Radio Farda: Were the police waiting outside the university building to arrest you?
Golrou: Yes. It was all coordinated between the university security forces and the police. Since the police have no right to enter the university building, the university security forces pushed us out of the gate. The university security forces are the police's right hand, and always help them.
Radio Farda: Where were you transferred first?
Golrou: I spent the first night in Vozara detention center. My other friends were in other detention centers. The following day, we went to the Revolutionary Court. [Tehran deputy prosecutor Hasan] Haddad knew that we hadn't done anything wrong. We were merely defending our rights to an education under international and Iranian laws. But we are deprived of such rights. On top of being deprived of our rights to an education, we have lost our rights to freedom, too.
Radio Farda: What did Mr. Haddad tell you?
Golrou: He was polite. He wanted us to pledge in writing that we wouldn't organize protests ever again. But my friends and I decided that we were not going to make such promises. We will not give up rights that we have achieved with great difficulties in recent years. Since we didn't sign such written pledges, we were transferred to Evin prison.
Radio Farda: You weren't sent to solitary confinement or the 209th section [which is believed to be controlled by Iranian intelligence and security services].
Golrou: No, but they told us, "You'll be sent to a place that is much worse than solitary confinement." I spent the first two nights among drug addicts. While I was there, I heard about how difficult their lives have been in Iranian society, and what drove them to drug addiction and drug dealing.
Radio Farda: What charges were brought against you?
Golrou: They accused us of acting against national security. But the day we were asked to make those written pledges at the Revolutionary Court, they also told us, "If you don't want to make such pledges, we are going to bring charges against you." They conceded that if there was any problem, such a problem was between the university and us. The Ministry of Intelligence, the Revolutionary Court, and the police -- all have repeatedly said the university involves them in its problems with its students.
Radio Farda: So the complainant in your case was the university?
Golrou: Yes.
Radio Farda: But in an interview we had with the head of the university's security forces, he told us that they had not lodged any complaint against the university students.
Golrou: But my husband and relatives of my friends were told by the court that the head of the university, Mr. Seyed Sadreddin Shariati, personally was one of the complainants. He was even introduced as a legal representative in the case. Our family members found out about it two days after our arrests and they went to meet him. He has met each of the students' relatives separately and, in fact, he has even tried to provoke them against each other, saying, "Your student's problem could be easily resolved, but that other student's problem won't be resolved."

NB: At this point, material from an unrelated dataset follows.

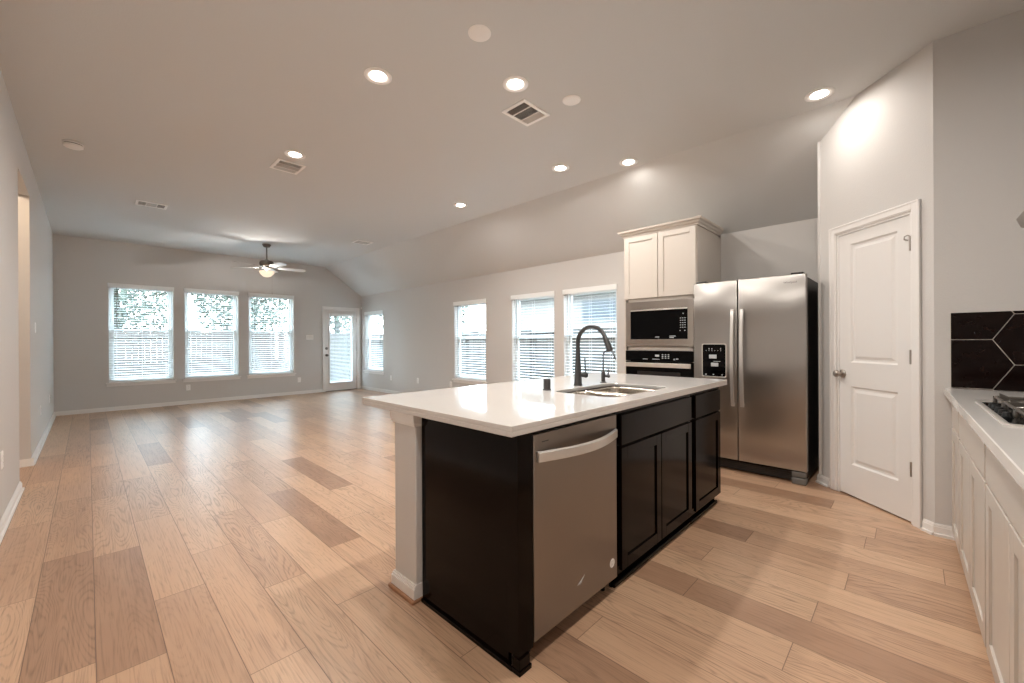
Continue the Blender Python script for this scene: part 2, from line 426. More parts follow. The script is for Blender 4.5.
def blind(frame, op, label, wand_side=-1, tilt=7, gap=.045):
    u0, u1, v0, v1 = op
    t = thing('window_blind', frame @ Vector((u0, v0, 0)), label, 'blind', 'white slatted window blinds')
    w0 = -.035
    b = B(frame); b.box(u0-.012, u1+.012, v1-.058, v1+.016, .002, .02); b.box(u0-.012, u0+.004, v1-.058, v1+.016, .001, .02)
    b.build('valance', M['blind'], t, .003)
    b = B(frame); b.box(u0+.006, u1-.006, v1-.05, v1-.004, -.062, -.008); b.build('head_rail', M['blind'], t, .002)
    b = B(frame); a = math.radians(tilt); rot = Matrix(((1, 0, 0), (0, math.cos(a), -math.sin(a)), (0, math.sin(a), math.cos(a))))
    z = v0+.055
    while z < v1-.06:
        b.obox(((u0+u1)/2, z, w0), ((u1-u0)/2-.007, .0014, .024), rot); z += gap
    b.build('slats', M['blind'], t, smooth=False)
    b = B(frame); b.box(u0+.008, u1-.008, v0+.006, v0+.028, w0-.025, w0+.025); b.build('bottom_rail', M['blind'], t, .003)
    for k in (.12, .5, .88):
        uu = u0+(u1-u0)*k; b = B(frame)
        b.cyl((uu, v0+.02, w0+.027), (uu, v1-.02, w0+.027), .0012, n=6); b.cyl((uu, v0+.02, w0-.027), (uu, v1-.02, w0-.027), .0012, n=6); b.build('ladder_cord', M['blind'], t)
    uu = u0+.12*(u1-u0) if wand_side < 0 else u1-.12*(u1-u0)
    B(frame).cyl((uu, v1-.80, w0+.036), (uu, v1-.05, w0+.034), .0042, .004, n=8).build('tilt_wand', M['rubber'], t)
    return t

WL = ['far left window with white sill', 'far middle window with white sill', 'far window nearest the ceiling fan', 'small side window in far corner', 'side window in middle of right wall', 'side window behind island faucet end', 'side window nearest the oven cabinet']
BL = ['white slatted blind on the far-wall window nearest the left wall', 'white slatted blind on the middle one of three far-wall windows', 'white slatted blind below the ceiling fan, nearest the glazed back door', 'white slatted blind on the side-wall window in the far corner by the back door',
      'white slatted blind on the side-wall window standing alone, its whole sill visible', 'white slatted side-wall blind directly beyond the short black air gap cap', 'white slatted blind behind the tall faucet, next to the oven cabinet']
n = 1
for op in BACKWIN:
    window(n, F_BACK, op, WL[n-1]); blind(F_BACK, op, BL[n-1]); n += 1
for op in RIGHTWIN:
    window(n, F_RIGHT, op, WL[n-1]); blind(F_RIGHT, op, BL[n-1], wand_side=1 if n == 4 else -1); n += 1

# ------------------------------------------------------------------ doors
def casing(frame, u0, u1, top, parent, cw=.057):
    b = B(frame)
    for (a, c, w_) in ((0, cw, .010), (.008, cw-.010, .015), (cw-.014, cw, .019)):
        b.box(u0-c, u0-a, 0, top+c, 0, w_); b.box(u1+a, u1+c, 0, top+c, 0, w_); b.box(u0-a, u1+a, top+a, top+c, 0, w_)
    return b.build('door_casing', M['trim'], parent, .002)
def jamb(frame, u0, u1, top, parent, d):
    b = B(frame); b.box(u0, u0+.016, 0, top, -d, .0); b.box(u1-.016, u1, 0, top, -d, .0); b.box(u0+.016, u1-.016, top-.016, top, -d, .0)
    return b.build('door_jamb', M['trim'], parent, .001)
def knob(frame, u, v, parent, m, name='door_knob', side=1):
    b = B(frame); b.lathe([(.033, .0), (.033, .006), (.028, .010), (.013, .012), (.012, .034), (.022, .040), (.0285, .052), (.027, .064), (.018, .071), (.004, .073)], (u, v, .0), (0, 0, 1), 24)
    return b.build(name, m, parent)

# glazed back door
r = struct_root('door_1', F_BACK @ Vector((BDOOR[0], 0, 0)), 'white glazed back door with blind', 'door')
casing(F_BACK, BDOOR[0], BDOOR[1], BDOOR[3], r); jamb(F_BACK, BDOOR[0], BDOOR[1], BDOOR[3], r, .13)
F_BD = FR((0, YB+.022, 0), (0, -1, 0))
d0, d1, dt = BDOOR[0]+.019, BDOOR[1]-.019, 2.015
g0, g1, g2, g3 = 4.175, 4.735, .20, 1.885
b = B(F_BD); b.box(d0, g0, .012, dt, -.045, 0); b.box(g1, d1, .012, dt, -.045, 0); b.box(g0, g1, .012, g2, -.045, 0); b.box(g0, g1, g3, dt, -.045, 0)
sl = b.build('door_slab', M['door'], r, smooth=False)
b = B(F_BD)
for (a, w_) in ((.026, .012), (.014, .018)):
    b.box(g0-a, g0, g2-a, g3+a, .0, w_); b.box(g1, g1+a, g2-a, g3+a, .0, w_); b.box(g0, g1, g2-a, g2, .0, w_); b.box(g0, g1, g3, g3+a, .0, w_)
b.build('glazing_bead', M['door'], sl, .002)
B(F_BD).box(g0, g1, g2, g3, -.026, -.020).build('pane', M['glass'], sl, smooth=False)
for vv, nm in ((1.06, 'deadbolt'), (.895, 'door_knob')):
    b = B(F_BD); b.lathe([(.032, 0), (.032, .008), (.024, .014)] + ([(.024, .022), (.010, .024)] if nm == 'deadbolt' else [(.012, .016), (.012, .04), (.027, .048), (.028, .062), (.016, .072)]), (4.098, vv, 0), (0, 0, 1), 20)
    b.build(nm, M['bronze'], sl)
for vv in (.28, 1.03, 1.78):
    b = B(F_BD); b.cyl((d1+.006, vv-.05, .006), (d1+.006, vv+.05, .006), .007, n=10); b.build('hinge', M['nickel'], sl)
b = B(F_BACK); b.box(BDOOR[0]+.017, BDOOR[1]-.017, 0.0005, .011, -.13, .01); b.build('threshold', M['bronze'], r, .003)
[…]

Radio Farda: Despite all of those issues, you were still released from prison. Moreover, you were freed just a few days before 16 Azar [December 6], [which is] Students Day in Iran. Were there any bail or preconditions for your freedom?
Golrou: Since we had already told them that we were not going to make any pledges, they did not repeat that request. They only told us that we would return to the university in February and that until February we should not get involved in any activities at the university. It was decided that we should return to university by lawful means.